Five days of hard work and she will prepare a pair of reed mats, which will be sold for Rs 150 fetching her paltry profit of Rs 50. If Fatima gets a buyer for her mats while weaving, it is a delight when but that happens rarely. Usually, her husband hawks them in the old city.

Kashmir’s waguv – reed mat, making is exhibiting a dwindling trend because of lack of demand but it is not out of fashion. KL Image: Bilal Bahadur

Some 100 steps away from Fatima’s house lie Aakhoon Mohalla, formerly the biggest colony of waguv weavers in Srinagar. Waguv weaving, once the main source of income, is now a closed chapter the inhabitants do not want to return to. This community of 51 households that once survived on the trade has now switched over to other occupations like vegetable farming, paper machie and carpet weaving.

Not a single male of the community is associated with the business now. Females of four families still dabble in it.

Fifty-five-year-old Saleema has five children. Three of her daughters spin yarn, the elder son works as a painter and the youngest is a carpenter. In the family of seven, it is only Saleema and her husband Mohammad Abbas who know the art of waguv making. However, she does the work alone. Saleema’s husband, some years back shifted to carpet making after “finding it hard to feed his family on this unrewarding business.”

“I just keep myself busy otherwise it is futile,” says Saleema.

Besides economic reasons the social stigma attached to the trade of waguv weaving is keeping the younger generation away. Saleema’s 17 years old daughter calls the trade “an insult”.

Pointing to her mother she says, “Older people like her cannot learn any new art, but we have no reason to carry this burden forward.”

In Kashmir winters, teh use of reed mat, the Waguv, is seen a natural alternative in comparison to modern floor furnishing because it retains heat. KL Image: Bilal Bahadur

However, they believe that the trade is as old as the community itself. “It is more than three hundred years old trade,” says 56 years old Mohammad Yousuf Ashraf.

In 1995, the government came up with a loan scheme for the waguv weavers of Aakhoon Mohalla Hazratbal, under which every household was given Rupees 500 as a loan for “upgrading” the waguv making business. Since the business didn’t see any growth, they had a tough time repaying it.

The paltry loan accumulated huge interest. Afterwards, Ashraf gave up the trade altogether and started carpet weaving.

Ashraf says that the trade doesn’t go in sync with contemporary times – both in terms of reputation and money.

“My parents raised me with the small money they earned from this business, but is that possible for me? I was not ashamed of being the son of waguv makers, but my children categorically asked me to shun this trade,” he said.

Ghulam Hassan, a 26-year-old Rehbar-e-Talim teacher and one among a handful of postgraduates at the colony says that it is the development that is responsible for killing the trade. “It is development – of people as well as of ours,” he says. Hassan along with his other siblings forced his father to switch over to other occupations. His father is a vegetable farmer now and they don’t talk about waguv making in their home.

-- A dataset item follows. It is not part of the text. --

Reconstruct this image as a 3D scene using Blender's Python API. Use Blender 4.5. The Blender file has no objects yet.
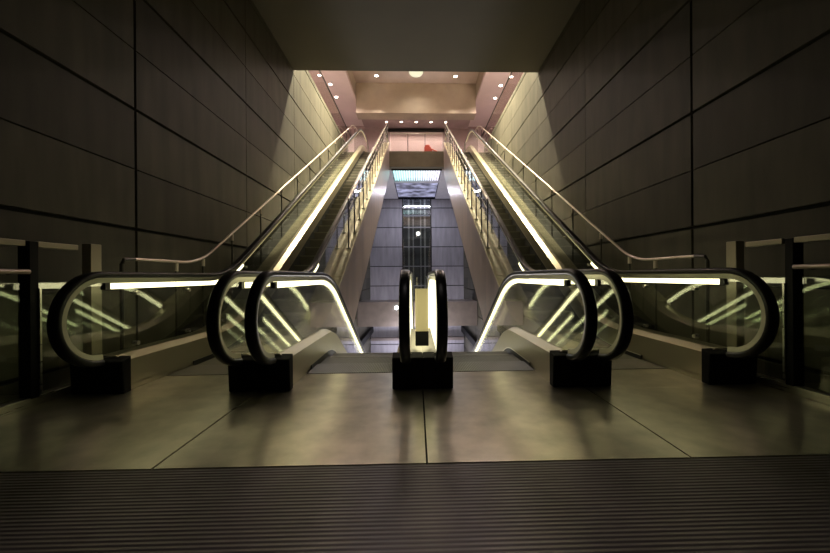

The decreasing demand for these mats is pushing down the profits and discouraging people to take up waguv weaving as an occupation. The weavers say that it is either the poor or the rural folk that buy their products.

“There is no chance of price hike when there is a dearth of customers. The price of raw materials increases every year but we cannot do that with the product. A pair of waguv sells at the same rate from last ten years,” says Aisha, another waguv weaver.

On the way back, I see Fatima sweeping the courtyard of her house. It is her daily routine to ward off the annoyance of her children who call waguv weaving a dirty job. I hesitantly ask her what it feels like seeing your generational business dying in the autumn of your life. “It will pain as long as I am alive. Once I close my eyes there will be only peace,” she says.